Pour une ville qui porte fièrement le surnom de «Ville des champions», les Eskimos d'Edmonton sont une grande déception en 2013. Bon derniers au classement de la Ligue canadienne de football, les Eskimos viennent de perdre un huitième match consécutif, une première depuis 1971 pour le club albertain.

Plusieurs critiques ont été dirigées vers l'ancien directeur général, Eric Tillman, en raison de l'échange du légendaire quart Ricky Ray aux Argonauts de Toronto. Mais le nouveau régime en place n'a guère fait mieux, et l'aura de chaos au sein de l'équipe est frappante.

L'entraîneur-chef Kavis Reed s'est curieusement vu offrir une prolongation de contrat après la deuxième semaine d'activités. Ses crises périodiques font de lui un entraîneur difficile à suivre. Ses joueurs veulent bien nous vendre qu'ils l'endossent et qu'ils croient en sa méthode, mais j'imagine déjà les commentaires de ces mêmes joueurs dans quelques mois lorsque Reed sera congédié...

C'est le nouveau directeur général, Ed Hervey, qui devra prendre cette décision importante à la fin du calendrier. Mais Hervey sera également sous la loupe pour l'ensemble de son travail depuis son embauche, en décembre 2012.

Lors d'un point de presse, mardi dernier, Hervey a tenu des commentaires foudroyants à l'égard des membres de son organisation. Il a commencé par critiquer la sélection de jeux du coordonnateur offensif Doug Sams, soulignant qu'il lui retirait cette responsabilité. Il prenait cette décision malgré une nette progression de l'unité offensive, qui inscrivait une moyenne de 24,7 points par match - un sommet pour l'équipe depuis 2009. Il en a aussi demandé plus à son coordonnateur défensif Greg Marshall... tant qu'à y être.

Mais où Ed Hervey a vraiment erré, selon moi, c'est lorsqu'il a publiquement montré du doigt un de ses joueurs. Alors que la ligne à l'attaque dans son ensemble connaît une saison de misère, il a précisément ciblé Simeon Rottier, un joueur de ligne canadien de cinquième année. Hervey a mentionné qu'il était insatisfait de ses performances et qu'il serait bien content si Rottier ne jouait plus un match pour le reste de la saison. C'est comme si Hervey, seulement six ans après sa retraite, avait déjà oublié ce que c'était que d'être un joueur qui vit une mauvaise séquence.

D'après Hervey, le football est un sport de résultat, pour lequel il faut être responsable de ses actes. Je suis tout à fait d'accord. Mais c'est le genre de reproche qui se fait derrière les portes closes et non devant les caméras.
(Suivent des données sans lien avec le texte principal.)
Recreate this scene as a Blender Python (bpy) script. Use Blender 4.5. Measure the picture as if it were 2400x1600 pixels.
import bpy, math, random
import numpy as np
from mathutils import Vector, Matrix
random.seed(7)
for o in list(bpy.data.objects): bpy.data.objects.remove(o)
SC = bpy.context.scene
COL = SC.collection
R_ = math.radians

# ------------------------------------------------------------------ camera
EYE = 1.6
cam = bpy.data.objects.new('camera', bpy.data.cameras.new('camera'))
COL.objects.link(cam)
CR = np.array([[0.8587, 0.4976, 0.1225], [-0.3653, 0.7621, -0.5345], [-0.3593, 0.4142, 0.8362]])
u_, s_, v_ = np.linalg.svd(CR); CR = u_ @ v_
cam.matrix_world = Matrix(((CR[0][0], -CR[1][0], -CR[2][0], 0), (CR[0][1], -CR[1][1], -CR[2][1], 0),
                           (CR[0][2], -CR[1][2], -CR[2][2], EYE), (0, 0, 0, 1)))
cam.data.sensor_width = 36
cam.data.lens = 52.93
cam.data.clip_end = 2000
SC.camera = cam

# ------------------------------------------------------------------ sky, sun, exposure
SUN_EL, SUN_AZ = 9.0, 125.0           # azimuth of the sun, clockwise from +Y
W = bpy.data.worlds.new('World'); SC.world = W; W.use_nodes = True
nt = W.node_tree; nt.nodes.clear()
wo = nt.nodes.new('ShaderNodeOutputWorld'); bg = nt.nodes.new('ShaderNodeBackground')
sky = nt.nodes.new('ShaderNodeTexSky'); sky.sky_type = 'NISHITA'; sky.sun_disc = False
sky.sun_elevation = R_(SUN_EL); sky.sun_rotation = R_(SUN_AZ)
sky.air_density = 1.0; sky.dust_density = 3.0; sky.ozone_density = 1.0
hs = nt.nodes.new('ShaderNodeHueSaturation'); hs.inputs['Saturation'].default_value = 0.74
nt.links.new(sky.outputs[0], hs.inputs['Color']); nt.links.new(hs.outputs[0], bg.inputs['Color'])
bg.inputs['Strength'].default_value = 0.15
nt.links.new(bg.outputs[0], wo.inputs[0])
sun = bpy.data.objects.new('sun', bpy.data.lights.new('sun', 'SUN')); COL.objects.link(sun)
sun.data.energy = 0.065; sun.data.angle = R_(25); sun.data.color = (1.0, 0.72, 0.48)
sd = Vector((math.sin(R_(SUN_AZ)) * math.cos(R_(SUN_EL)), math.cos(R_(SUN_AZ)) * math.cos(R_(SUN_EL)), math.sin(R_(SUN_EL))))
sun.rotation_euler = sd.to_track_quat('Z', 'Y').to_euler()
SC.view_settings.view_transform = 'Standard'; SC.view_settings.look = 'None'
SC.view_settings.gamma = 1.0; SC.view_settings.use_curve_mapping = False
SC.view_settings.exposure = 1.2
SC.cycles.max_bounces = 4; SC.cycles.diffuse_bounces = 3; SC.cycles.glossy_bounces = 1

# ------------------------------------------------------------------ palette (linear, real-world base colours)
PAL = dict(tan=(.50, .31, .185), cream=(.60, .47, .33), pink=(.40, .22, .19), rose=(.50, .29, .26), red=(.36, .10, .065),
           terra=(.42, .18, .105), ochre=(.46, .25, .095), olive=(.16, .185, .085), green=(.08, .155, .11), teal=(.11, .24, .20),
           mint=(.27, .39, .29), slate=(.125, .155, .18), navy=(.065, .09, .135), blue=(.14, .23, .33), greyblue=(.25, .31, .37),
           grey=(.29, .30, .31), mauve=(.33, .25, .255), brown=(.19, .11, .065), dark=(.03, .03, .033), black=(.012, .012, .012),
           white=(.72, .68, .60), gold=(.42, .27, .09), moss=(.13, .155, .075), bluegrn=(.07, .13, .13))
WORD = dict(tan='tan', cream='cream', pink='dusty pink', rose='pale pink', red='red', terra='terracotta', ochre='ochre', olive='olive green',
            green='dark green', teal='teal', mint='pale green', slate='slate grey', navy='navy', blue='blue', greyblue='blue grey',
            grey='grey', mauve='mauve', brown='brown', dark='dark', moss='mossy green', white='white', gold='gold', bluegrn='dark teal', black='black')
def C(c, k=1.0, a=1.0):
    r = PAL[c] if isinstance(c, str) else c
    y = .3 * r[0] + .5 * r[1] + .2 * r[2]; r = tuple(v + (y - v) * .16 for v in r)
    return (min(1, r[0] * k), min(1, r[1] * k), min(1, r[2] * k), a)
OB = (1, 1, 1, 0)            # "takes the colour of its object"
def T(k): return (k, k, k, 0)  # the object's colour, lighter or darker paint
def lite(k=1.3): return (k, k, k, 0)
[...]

Si un directeur général veut soutirer le maximum de ses joueurs, bâtir un bon esprit d'équipe et attirer des joueurs de premier plan par l'entremise du marché des joueurs autonomes, c'est une bien mauvaise façon de s'y prendre.

L'Association des joueurs est même venue à la défense de Rottier en soulignant une disposition de la convention collective qui interdit précisément ce genre de commentaire public de la part des équipes et de leurs employés.

S'il voulait fouetter ses troupes, son plan n'a pas eu l'effet escompté. Les Eskimos ont essuyé une deuxième défaite consécutive contre les Stampeders de Calgary, et la ligne offensive a, une fois de plus, accordé sept sacs.

Comble de toute cette mésaventure, l'équipe a publié un communiqué hier annonçant qu'Hervey avait eu une discussion avec Rottier et que ce dernier serait de retour dans l'alignement pour le prochain match. Difficile à suivre, vous dites?

Malheureusement pour lui, Hervey n'en est pas à ses premières frasques. Après avoir tenu un camp d'entraînement secret en Floride, avoir soumis ses dernières coupes au camp d'entraînement une journée en retard et procédé à plusieurs échanges douteux, il a rapidement perdu son statut de sauveur auprès du public edmontonien.

Alors qu'il a tenté de faire porter le blâme à un peu tout le monde dans l'organisation pour cette piètre saison, Ed Hervey réalise tranquillement que le seul qu'il lui reste à montrer du doigt est... lui-même.